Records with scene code
------------

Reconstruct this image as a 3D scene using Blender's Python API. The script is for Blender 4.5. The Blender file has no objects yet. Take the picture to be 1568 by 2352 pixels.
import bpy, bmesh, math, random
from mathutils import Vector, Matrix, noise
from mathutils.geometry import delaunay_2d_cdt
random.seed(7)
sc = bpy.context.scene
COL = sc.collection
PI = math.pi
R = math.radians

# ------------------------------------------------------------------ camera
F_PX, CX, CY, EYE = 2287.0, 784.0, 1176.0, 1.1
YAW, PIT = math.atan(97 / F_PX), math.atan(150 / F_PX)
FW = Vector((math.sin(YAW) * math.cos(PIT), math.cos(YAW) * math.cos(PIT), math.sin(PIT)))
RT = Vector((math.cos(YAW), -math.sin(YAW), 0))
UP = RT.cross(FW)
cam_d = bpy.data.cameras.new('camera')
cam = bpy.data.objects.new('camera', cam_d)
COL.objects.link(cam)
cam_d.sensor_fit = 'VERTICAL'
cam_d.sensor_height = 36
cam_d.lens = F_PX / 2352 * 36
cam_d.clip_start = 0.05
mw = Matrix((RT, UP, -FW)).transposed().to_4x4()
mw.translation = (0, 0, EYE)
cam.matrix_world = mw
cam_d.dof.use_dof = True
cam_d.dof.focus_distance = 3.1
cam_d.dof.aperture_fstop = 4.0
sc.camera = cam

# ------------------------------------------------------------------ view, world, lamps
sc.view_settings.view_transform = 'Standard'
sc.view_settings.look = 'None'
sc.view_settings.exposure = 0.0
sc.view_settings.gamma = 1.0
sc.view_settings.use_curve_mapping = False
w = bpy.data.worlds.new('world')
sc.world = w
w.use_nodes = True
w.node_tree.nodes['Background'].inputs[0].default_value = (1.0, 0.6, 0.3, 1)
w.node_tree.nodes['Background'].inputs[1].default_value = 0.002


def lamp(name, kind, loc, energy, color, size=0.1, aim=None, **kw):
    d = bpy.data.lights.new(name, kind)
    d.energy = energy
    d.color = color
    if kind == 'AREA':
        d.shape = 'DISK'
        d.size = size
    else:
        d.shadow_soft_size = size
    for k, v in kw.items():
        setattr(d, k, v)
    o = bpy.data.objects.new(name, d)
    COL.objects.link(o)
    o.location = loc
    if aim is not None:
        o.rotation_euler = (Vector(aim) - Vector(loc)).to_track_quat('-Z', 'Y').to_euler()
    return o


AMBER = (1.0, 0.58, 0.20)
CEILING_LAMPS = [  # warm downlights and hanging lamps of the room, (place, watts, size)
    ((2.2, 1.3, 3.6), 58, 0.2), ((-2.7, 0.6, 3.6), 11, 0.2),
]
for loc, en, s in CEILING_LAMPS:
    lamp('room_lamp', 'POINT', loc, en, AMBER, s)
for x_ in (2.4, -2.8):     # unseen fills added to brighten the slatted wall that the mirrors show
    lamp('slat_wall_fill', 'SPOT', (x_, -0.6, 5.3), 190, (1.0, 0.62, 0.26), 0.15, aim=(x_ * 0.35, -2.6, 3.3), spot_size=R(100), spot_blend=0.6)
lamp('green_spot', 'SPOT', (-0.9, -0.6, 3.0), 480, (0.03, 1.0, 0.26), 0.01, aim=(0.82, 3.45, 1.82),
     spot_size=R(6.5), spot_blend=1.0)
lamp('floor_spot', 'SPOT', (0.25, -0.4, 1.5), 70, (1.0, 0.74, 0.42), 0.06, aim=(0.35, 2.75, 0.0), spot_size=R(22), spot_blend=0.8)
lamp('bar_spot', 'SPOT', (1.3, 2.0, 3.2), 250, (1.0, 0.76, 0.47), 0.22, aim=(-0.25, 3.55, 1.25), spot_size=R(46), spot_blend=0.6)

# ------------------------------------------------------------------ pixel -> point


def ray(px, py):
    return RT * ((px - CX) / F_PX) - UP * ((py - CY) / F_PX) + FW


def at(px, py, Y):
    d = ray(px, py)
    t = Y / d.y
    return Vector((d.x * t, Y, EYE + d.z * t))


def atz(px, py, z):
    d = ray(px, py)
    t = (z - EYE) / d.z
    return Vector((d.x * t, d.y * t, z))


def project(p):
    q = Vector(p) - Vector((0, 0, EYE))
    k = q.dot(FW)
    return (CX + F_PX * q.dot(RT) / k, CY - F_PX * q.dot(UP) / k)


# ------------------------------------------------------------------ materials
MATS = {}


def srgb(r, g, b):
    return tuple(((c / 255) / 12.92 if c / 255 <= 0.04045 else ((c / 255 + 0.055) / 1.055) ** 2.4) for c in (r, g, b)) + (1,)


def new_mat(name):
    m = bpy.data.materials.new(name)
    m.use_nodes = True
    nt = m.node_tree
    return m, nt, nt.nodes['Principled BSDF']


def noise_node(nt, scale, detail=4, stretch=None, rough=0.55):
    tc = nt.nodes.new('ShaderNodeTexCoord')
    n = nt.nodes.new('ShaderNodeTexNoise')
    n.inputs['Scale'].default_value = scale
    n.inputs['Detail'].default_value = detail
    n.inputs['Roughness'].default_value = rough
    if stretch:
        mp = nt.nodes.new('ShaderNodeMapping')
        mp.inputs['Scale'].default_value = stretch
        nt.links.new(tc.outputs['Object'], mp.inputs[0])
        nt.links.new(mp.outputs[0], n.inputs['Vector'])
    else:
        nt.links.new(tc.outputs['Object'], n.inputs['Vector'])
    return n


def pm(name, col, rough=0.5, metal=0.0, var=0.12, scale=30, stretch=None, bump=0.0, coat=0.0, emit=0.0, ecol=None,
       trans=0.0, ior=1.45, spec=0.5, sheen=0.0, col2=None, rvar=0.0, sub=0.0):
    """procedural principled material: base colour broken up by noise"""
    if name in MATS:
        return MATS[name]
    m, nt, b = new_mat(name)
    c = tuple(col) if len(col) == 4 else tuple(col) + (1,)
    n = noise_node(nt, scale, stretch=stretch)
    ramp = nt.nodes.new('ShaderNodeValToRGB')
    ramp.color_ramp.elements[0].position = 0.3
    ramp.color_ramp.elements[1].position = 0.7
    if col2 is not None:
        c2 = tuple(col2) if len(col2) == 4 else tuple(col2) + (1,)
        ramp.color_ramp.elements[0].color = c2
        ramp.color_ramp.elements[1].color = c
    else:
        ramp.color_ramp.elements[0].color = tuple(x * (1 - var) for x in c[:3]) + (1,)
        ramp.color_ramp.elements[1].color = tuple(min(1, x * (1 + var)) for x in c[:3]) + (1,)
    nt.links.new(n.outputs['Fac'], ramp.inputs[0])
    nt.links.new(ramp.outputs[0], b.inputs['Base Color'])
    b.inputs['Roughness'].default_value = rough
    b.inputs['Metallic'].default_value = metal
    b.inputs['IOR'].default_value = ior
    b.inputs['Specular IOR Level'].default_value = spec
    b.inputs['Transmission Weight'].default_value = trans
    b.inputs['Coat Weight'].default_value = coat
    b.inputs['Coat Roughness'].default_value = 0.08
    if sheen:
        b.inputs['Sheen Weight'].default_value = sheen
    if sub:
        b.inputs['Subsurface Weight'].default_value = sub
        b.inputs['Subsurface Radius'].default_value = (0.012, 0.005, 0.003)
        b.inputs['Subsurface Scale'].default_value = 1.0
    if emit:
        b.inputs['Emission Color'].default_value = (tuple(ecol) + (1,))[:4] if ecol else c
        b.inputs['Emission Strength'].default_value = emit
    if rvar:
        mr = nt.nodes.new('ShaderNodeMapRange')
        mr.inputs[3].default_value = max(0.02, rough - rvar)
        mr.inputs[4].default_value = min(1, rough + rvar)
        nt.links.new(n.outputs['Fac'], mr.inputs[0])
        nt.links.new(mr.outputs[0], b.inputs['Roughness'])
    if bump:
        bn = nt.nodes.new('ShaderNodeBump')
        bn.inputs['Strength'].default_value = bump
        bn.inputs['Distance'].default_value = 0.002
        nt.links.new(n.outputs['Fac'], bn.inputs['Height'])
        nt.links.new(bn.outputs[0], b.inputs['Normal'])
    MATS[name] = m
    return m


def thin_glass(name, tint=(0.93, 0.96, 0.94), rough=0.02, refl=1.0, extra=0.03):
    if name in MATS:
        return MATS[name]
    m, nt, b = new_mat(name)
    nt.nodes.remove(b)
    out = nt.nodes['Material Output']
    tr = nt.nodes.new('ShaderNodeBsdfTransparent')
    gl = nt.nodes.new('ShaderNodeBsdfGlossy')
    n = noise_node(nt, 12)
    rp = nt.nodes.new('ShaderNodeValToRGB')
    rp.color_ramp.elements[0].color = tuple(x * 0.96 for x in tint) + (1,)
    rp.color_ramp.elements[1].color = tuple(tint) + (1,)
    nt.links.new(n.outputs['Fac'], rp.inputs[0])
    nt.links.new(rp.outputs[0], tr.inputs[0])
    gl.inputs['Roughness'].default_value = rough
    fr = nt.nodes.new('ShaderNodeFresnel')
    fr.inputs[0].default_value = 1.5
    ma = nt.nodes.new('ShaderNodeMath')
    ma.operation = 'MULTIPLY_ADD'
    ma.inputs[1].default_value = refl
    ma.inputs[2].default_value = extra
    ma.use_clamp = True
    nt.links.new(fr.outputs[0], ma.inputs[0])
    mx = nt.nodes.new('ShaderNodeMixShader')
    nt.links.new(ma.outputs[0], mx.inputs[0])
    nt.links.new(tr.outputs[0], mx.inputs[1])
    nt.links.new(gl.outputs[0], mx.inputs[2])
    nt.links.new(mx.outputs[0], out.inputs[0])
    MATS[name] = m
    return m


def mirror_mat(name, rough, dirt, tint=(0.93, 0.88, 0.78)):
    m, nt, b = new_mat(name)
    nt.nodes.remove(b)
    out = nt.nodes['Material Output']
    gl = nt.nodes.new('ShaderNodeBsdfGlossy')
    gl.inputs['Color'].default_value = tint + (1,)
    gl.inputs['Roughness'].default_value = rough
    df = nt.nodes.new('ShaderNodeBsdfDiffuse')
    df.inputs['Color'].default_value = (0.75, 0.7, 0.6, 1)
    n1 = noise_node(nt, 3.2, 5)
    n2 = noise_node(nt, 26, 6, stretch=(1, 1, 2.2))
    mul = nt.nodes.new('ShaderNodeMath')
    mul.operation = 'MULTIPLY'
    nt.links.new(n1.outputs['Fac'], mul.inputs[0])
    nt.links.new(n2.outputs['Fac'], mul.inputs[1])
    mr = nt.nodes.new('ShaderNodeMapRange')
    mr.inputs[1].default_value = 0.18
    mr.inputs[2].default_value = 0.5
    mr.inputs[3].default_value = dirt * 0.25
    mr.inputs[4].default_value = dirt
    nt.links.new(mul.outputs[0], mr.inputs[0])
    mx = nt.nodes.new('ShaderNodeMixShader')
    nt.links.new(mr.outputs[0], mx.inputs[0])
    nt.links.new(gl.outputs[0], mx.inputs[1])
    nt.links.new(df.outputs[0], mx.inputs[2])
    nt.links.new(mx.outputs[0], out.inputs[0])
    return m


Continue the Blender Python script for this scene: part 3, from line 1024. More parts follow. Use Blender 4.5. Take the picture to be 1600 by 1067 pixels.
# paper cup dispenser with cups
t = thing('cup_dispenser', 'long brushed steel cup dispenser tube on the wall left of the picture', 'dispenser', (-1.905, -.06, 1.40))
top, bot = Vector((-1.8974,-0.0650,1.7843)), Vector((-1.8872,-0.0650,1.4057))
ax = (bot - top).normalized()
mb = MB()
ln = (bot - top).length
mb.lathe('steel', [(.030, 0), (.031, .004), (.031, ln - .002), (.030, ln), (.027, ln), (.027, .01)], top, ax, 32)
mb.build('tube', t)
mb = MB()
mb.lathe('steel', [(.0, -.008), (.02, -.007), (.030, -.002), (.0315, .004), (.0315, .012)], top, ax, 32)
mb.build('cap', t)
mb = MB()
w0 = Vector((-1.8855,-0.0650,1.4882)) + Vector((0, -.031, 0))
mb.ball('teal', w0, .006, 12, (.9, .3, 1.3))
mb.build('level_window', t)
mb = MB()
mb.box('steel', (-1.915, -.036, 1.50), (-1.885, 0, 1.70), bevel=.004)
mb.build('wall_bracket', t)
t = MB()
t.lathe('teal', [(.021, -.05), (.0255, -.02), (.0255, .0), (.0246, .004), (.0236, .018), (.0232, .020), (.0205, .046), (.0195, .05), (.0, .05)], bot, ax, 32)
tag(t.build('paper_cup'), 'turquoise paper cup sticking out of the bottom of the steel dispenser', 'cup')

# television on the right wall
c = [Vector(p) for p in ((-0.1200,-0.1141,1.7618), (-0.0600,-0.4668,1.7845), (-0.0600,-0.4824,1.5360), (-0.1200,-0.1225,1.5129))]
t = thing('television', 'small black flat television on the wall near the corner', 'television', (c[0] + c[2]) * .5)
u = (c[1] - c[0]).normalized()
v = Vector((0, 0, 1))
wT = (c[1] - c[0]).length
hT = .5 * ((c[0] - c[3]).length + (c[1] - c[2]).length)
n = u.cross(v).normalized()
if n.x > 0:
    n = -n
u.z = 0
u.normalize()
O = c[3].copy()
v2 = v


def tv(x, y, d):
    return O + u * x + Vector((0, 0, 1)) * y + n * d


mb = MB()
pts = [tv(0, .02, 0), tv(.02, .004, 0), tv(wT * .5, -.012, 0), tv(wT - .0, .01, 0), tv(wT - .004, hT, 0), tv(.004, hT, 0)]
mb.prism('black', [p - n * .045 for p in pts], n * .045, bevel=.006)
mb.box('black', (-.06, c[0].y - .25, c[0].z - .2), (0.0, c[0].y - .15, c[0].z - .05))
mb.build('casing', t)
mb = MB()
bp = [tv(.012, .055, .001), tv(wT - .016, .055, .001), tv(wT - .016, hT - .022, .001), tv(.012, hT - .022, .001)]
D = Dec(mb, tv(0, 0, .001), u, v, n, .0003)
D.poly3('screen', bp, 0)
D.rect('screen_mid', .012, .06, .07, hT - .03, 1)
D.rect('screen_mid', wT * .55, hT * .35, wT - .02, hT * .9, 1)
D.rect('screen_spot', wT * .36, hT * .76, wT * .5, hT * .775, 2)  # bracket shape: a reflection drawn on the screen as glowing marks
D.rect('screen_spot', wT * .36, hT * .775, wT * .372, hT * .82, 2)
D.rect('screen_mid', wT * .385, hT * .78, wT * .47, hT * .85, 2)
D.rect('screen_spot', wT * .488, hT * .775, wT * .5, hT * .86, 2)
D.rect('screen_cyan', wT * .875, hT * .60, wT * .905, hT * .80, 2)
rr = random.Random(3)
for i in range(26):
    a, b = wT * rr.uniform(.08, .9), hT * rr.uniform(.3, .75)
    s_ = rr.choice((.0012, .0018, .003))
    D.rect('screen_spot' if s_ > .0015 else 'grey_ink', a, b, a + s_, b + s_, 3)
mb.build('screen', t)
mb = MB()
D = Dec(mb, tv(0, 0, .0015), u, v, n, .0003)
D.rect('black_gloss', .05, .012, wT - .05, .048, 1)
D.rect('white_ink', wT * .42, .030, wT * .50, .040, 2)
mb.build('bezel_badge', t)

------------

= TASK TO COMPLETE =
Everything from the first line above up to and including the line that contains "R = math.radians" should be printed exactly; please print only that.

= ANSWER FOR THE TASK =
Reconstruct this image as a 3D scene using Blender's Python API. The script is for Blender 4.5. The Blender file has no objects yet. Take the picture to be 1568 by 2352 pixels.
import bpy, bmesh, math, random
from mathutils import Vector, Matrix, noise
from mathutils.geometry import delaunay_2d_cdt
random.seed(7)
sc = bpy.context.scene
COL = sc.collection
PI = math.pi
R = math.radians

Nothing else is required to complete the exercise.